It’s beer breweries vs sugar factories
Many years ago when Maharashtra and Andhra Pradesh were being governed by different political dispensations and a third led the Centre, a bitter fight had erupted between all, over the distribution of the water from the Krishna river. The CongressNCP was ruling Maharashtra, the Telugu Desam Party was governing Andhra Pradesh and it was part of the NDA coalition at the Centre.
I recall RR Patil, then the rural development minister, resisting the Centre’s directive to share more water with the neighbouring state. “Hum ek boond aur paani nahin denge unko,” he had thundered, threatening to dam the upstream Krishna waters. Because the two dispensations were hostile to each other, the resistance was understandable. I remember then Prime Minister Atal Bihari Vajpayee had stepped in to resolve the issue and the talk of linking rivers has been part of the Indian political discourse ever since, though with little results to show.
The concern of both states sharing the Krishna waters was the same — Maharashtra feared if they allowed Andhra to draw more, there would be drinking water issues and farmlands would run dry. Andhra was afraid the same would happen to them if they did not. Finally, the issue was resolved through negotiations and hard bargaining. Andhra got more water but not in the proportion it wanted, Maharashtra was unable to hold its intransigence on its own usage and had to concede more than just a drop. Now, however, I am surprised to note that the water wars have become internecine and two regions of the state, barely out of the monsoon, are already at loggerheads with each other.
Western Maharashtra, particularly Nashik and Ahmednagar districts, has always been in conflict with Marathwada over the supply of the Godavari waters from its multiple dams to the Jayakwadi dam in Marathwada. Monsoon has been scanty this year and neither are the dams full or overflowing as they were the past couple of years nor have the waters stretched to irrigating even the rabi crops this season.
The political one-upmanship and skullduggery have already begun. The Nashik administration decided to allow the Godavari waters to flow to Jayakwadi but then the opposition alleged the ruling party perpetrated an injustice on the people of the district. Some of the comments were dramatic and over the top, like raising the imagery of parched bodies scattered around the district with the ruling dispensation worried about only the people of Marathwada. That prompted local BJP politicians to accuse the administration of playing to beer manufacturers and breweries in Marathwada when the people did not really need that much water to drink or irrigate their fields.

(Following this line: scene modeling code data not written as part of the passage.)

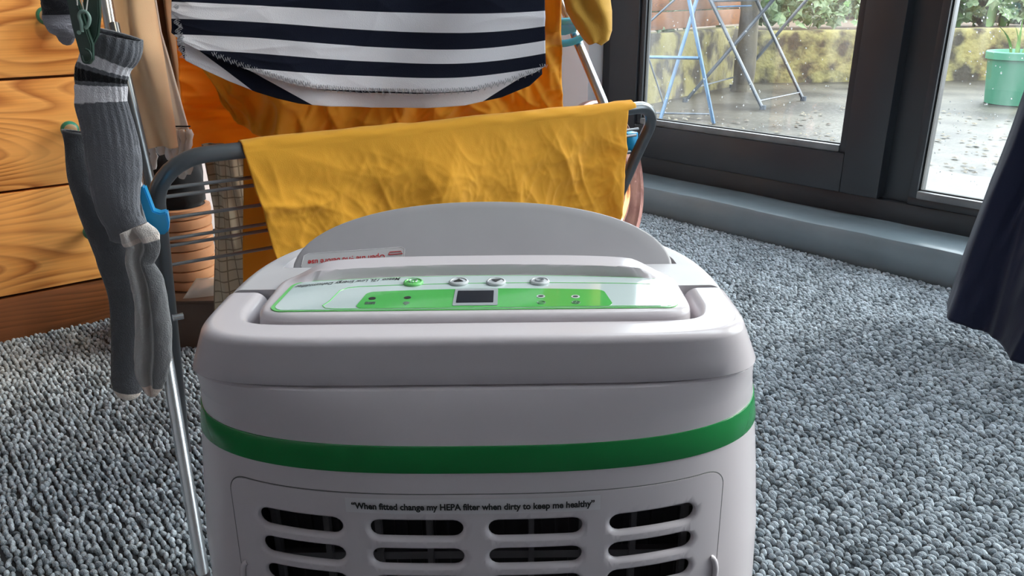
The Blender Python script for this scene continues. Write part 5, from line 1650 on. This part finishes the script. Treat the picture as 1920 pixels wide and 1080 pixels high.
for k, (dx, L_, bd, a) in enumerate(((-.10, .30, .7, 2.9), (-.07, .26, .15, 1.9), (-.06, .22, .4, 2.4), (-.04, .26, .5, .3), (-.03, .30, .7, .1), (.0, .2, .5, .9), (.03, .24, .6, .2))):
    V, Fc = blade((pcx + dx, pc[1] - .03, GZ + Hh - .04), (math.cos(a), -.2, 0), L_, .012, bd)
    mesh_obj('leaf', V, Fc, M['leaf_bright'], PT)

# folding metal furniture
def bar(name, a, b, r, mat, parent): return tube(name, [a, b], r, mat, parent, 8, flat=.6)
f1, f2 = at_z(1238, 224, GZ + .008), at_z(1338, 231, GZ + .008)
C1 = empty('folding_chair', ((f1[0] + f2[0]) / 2, (f1[1] + f2[1]) / 2, GZ), 'blue metal folding chair frame nearest the left pane', 'folding chair', None)
def up_on(px, py, y): return at_y(px, py, y)
yb1 = (f1[1] + f2[1]) / 2
t1, t2 = up_on(1306, 0, f1[1]), up_on(1292, 0, f2[1])
def ext(a, b, z): return a + (b - a) * ((z - a[2]) / (b[2] - a[2]))
bar('leg', f1, ext(f1, t1, .92), .016, M['blue_metal'], C1)
bar('leg', f2, ext(f2, t2, .92), .016, M['blue_metal'], C1)
g1, g2 = at_z(1190, 175, GZ + .008), at_z(1246, 199, GZ + .008)
bar('leg', g2, ext(g2, up_on(1215, 105, g2[1] - .05), .88), .009, M['grey_metal'], C1)
sp_ = up_on(1300, 32, f1[1])
bar('leg', up_on(1217, 42, f1[1] + .35), ext(up_on(1217, 42, f1[1] + .35), up_on(1262, 2, f1[1] + .35), .8), .010, M['grey_metal'], C1)
bar('cross_bar', up_on(1208, 107, f1[1] + .02), up_on(1311, 109, f2[1]), .014, M['blue_metal'], C1)
bar('foot_bar', at_z(1175, 211, GZ + .03), at_z(1330, 214, GZ + .03), .009, M['grey_metal'], C1)
sc_ = (ext(f1, t1, .90) + ext(f2, t2, .90)) / 2
for k in range(5): box_obj('seat_slat', (sc_[0] - .05, sc_[1] + .05 + .075 * k, .93), (1, 0, 0), (0, 1, 0), .20, .03, .008, M['blue_metal'], C1, .003)
q = [at_z(1430, 204, GZ + .008), at_z(1506, 187, GZ + .008), at_z(1285, 190, GZ + .008), at_z(1372, 164, GZ + .008)]
T1 = empty('folding_table', tuple((q[0] + q[3]) / 2 * np.array((1, 1, 0)) + np.array((0, 0, GZ))), 'grey blue metal folding table with crossed legs in the middle of the patio', 'folding table')
yq = (q[0][1] + q[2][1]) / 2
ZL = .78
a1 = ext(q[0], up_on(1332, 0, q[0][1] + .12), ZL); a2 = ext(q[1], up_on(1418, 0, q[1][1] + .1), ZL)
a3 = ext(q[2], up_on(1432, 20, q[2][1] - .1), ZL); a4 = ext(q[3], up_on(1512, 0, q[3][1] - .1), ZL)
for f_, t_ in zip(q, (a1, a2, a3, a4)): bar('leg', f_, t_, .018, M['grey_metal'], T1)
for f_ in q: tube('foot_cap', [f_ - np.array((0, 0, .006)), f_ + np.array((0, 0, .02))], .018, M['grey_metal'], T1, 10)
bar('stretcher', q[0] + (a1 - q[0]) * .06, q[1] + (a2 - q[1]) * .06, .008, M['grey_metal'], T1)
bar('stretcher', q[2] + (a3 - q[2]) * .12, q[3] + (a4 - q[3]) * .12, .008, M['grey_metal'], T1)
bar('stretcher', q[0] + (a1 - q[0]) * .80, q[1] + (a2 - q[1]) * .80, .009, M['grey_metal'], T1)
bar('stretcher', at_y(1345, 13, 4.6), at_y(1408, 11, 4.7), .008, M['blue_metal'], T1)
cc = (a1 + a2 + a3 + a4) / 4
for k in range(7): box_obj('table_slat', (cc[0], cc[1] - .30 + .10 * k, ZL + .012), (1, 0, 0), (0, 1, 0), .34, .042, .008, M['grey_metal'], T1, .003)
# fence and hedge added out of view to block low sky in reflections
FE = empty('added_fence', (3.0, 9.6, 0), 'brown boarded fence added beyond the garden to block low sky', 'fence')
for k in range(36):
    wbox('board', -4 + k * .42, -4 + k * .42 + .40, 9.6, 9.63, 0, 1.75 + .03 * (k % 3), M['post_wood'], FE, .0)
pts = [np.array((rng.uniform(-3, 9), rng.uniform(8.4, 9.3), .4 + 1.0 * rng.random() ** .8)) for k in range(1500)]
leaves('hedge', pts, .26, M['hedge'], 'dark green hedge added along the far fence to block low sky', 'hedge')
# fallen leaves and grit on the patio
V, Fc = [], []
for k in range(600):
    px, py = rng.uniform(1215, 1930), 0
    Dd, ss = rng.uniform(2.6, 4.6), rng.uniform(.2, 3.0)
    if ss > 2.2: Dd = 2.6 + (Dd - 2.6) * .5
    p = room(Dd, ss, GZ + .008); r = rng.uniform(.006, .018); o_ = len(V); a = rng.uniform(0, 6.28)
    for q_ in range(5): V.append(p + np.array((r * math.cos(a + q_ * 1.257) * rng.uniform(.6, 1), r * math.sin(a + q_ * 1.257), rng.uniform(0, .006))))
    V.append(p + np.array((0, 0, .007)))
    for q_ in range(5): Fc.append((o_ + q_, o_ + (q_ + 1) % 5, o_ + 5))
M['litter'] = mottled('leaf_litter', (.035, .022, .012, 1), (.12, .10, .06, 1), 3, .6, .1, 60, .001)
tag(mesh_obj('leaf_litter', V, Fc, M['litter'], None, False), 'fallen leaves and grit scattered over the wet patio', 'leaf litter', None, 'stuff')
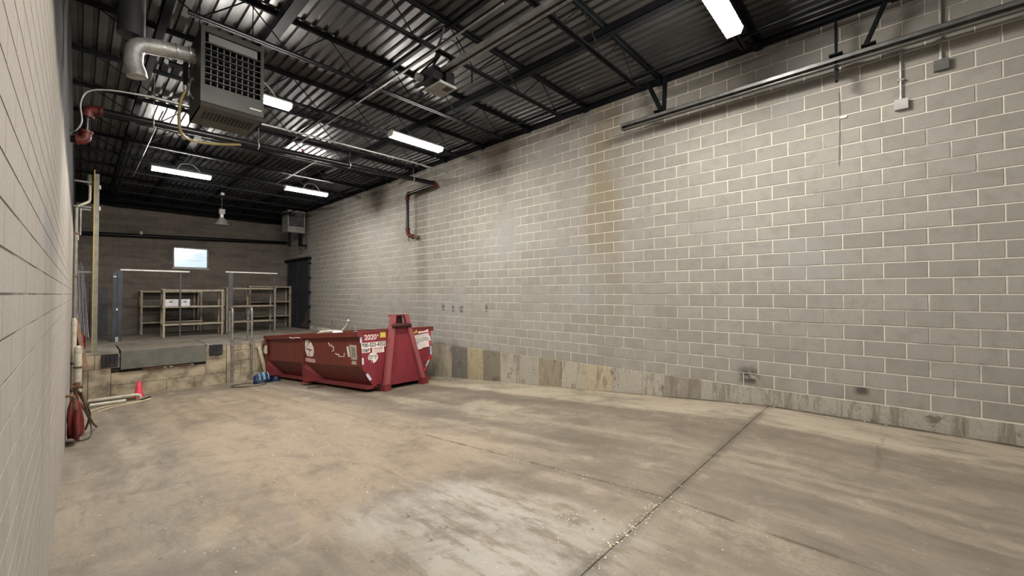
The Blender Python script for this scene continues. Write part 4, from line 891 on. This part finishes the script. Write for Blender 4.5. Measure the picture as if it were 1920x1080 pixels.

Given that both Marathwada and western Maharashtra are part of the same state, why are people in Nashik and Ahmednagar seemingly needier than the drier regions of the state? It turns out while Marathwada’s breweries might be playing the administration, in western Maharashtra it is not the ordinary people but sugar factories jostling hard with beer manufacturers to access the limited water. If breweries are dependent on large quantities of water, so are cane growers because sugar is a water-intensive industry and often draws 80% or more of the water resources, leaving very little to others in their own region – such as vineyards whose grapes are internationally famous and much sought after. However, this season they too are worried about the quality of their crop given the scanty rains and the fact that they are not as organised as sugar co-operatives who have more political clout than anyone else in the state.
Years ago when Shankarrao Chavan was chief minister, he had limited water supply to cane growers for eight months in a year. Other farmers have a right to the remaining four, he had said but that was quietly reversed by Sharad Pawar, the doyen of sugar barons when he followed Chavan to the CM’S office. Now the Supreme Court, hearing several petitions on this core issue, will decide (on October 31) who gets how much water in both the lean and flush seasons. Will it be beer breweries or sugar co-operatives? Or will the ordinary farmer and common man of both regions be held more important?